THE perfect British - or rather English - hero was revealed in Midweek

(Radio 4, Wednesday). The passive voice of ''revealed'' is appropriate, since Pete Goss is the most modest of men. His bravery, and sheer niceness, emerged only under persistent grilling by Libby Purves.

He was the round-the-world-race sailor who, foregoing dreams of victory, turned back in mountainous seas in the Southern Ocean to attempt to rescue a stricken French fellow competitor - and against overwhelming odds did so. Then, in spite of a damaged elbow on which he had to operate himself, he still managed to come fifth in the race.

Astonishingly, 150,000 French people turned out to greet him on landfall. No doubt he single-handedly did more for the cause of Anglo-French amity than all the dyspeptic politicians on both sides of the Channel lumped together. It probably helped, of course, though the radio programme didn't say so, that the guy also looks like a storybook hero.

There was an element of moral heroism, as well as physical, in the choices Goss made. That element of moral heroism, though in a different setting, emerged also in the testimony of John Taylor, now Lord Taylor of Warwick, in On the Ropes (Radio 4, Tuesday). This is the series in which John Humphrys talks to successful people who have weathered storms in their careers.

Taylor, it will be recalled, was Tory candidate for Cheltenham in the 1992 General Election. As a successful barrister with a GP wife, he had impeccable credentials. There was only one unusual factor. He was black.

The story of the rearguard fight against him within his party was recalled in all its sad and demeaning detail. Taylor looked back on the time with a lack of rancour. Humphrys got perilously close to insulting his interviewee with the implication he had somehow betrayed the black cause by not being angry enough. To be fair, Taylor as a lawyer must be well used to cross-examination and was quite able to defend himself.

He brushed off the suggestion he was a token successful black and argued the importance of offering a positive role model for others.

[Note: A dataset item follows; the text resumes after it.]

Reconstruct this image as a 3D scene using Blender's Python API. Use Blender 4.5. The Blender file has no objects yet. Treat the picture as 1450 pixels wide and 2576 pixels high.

In his reluctance to take the whole weight of his fellow blacks' future on his shoulders, he echoed the sentiments of Nobel Prize-winning black novelist Toni Morrison, talking recently at Glasgow University. As for Taylor, anyone who could call an offending Tory minister a little squirt must be OK. Cheltenham's loss is the House of Lords's gain.

In a week of portentous events, creative writers offered their own longer-term insights. President Clinton's pep-talk to young Russian intellectuals reminded them (somewhat patronisingly) that their society had produced the likes of Pasternak and Chekhov. He didn't include Turgenev in his list. Perhaps he should have.

Turgenev's First Love is this week's Radio 4 Book at Bedtime. It's territory is the classic Russian one of country houses stocked with emotionally fraught persons of both sexes. But there's a lucidity and warmth about Turgenev's writing that communicates his humanity as well as illuminating the tragicomic business of being in love in any place or century.

In contrast, Scots novelist Ronald Frame's The Hydro (a Radio Scotland production for Radio 4, Tuesday) failed to electrify. Though the script was pointed and polished beyond the expectations of most radio (or indeed TV) soap opera, that genre did seem to be its spiritual home.

Perhaps this episode was uncharacteristically corny, with ''Wee Effie'', an actress with split-personality tendencies, returning to the hydro-hotel town of her evacuee past. Part of the trouble seemed to be the phony Scots accents. But then, disconcertingly, it emerged the central part was played by Una McLean. Do Scots have a tendency to self-parody?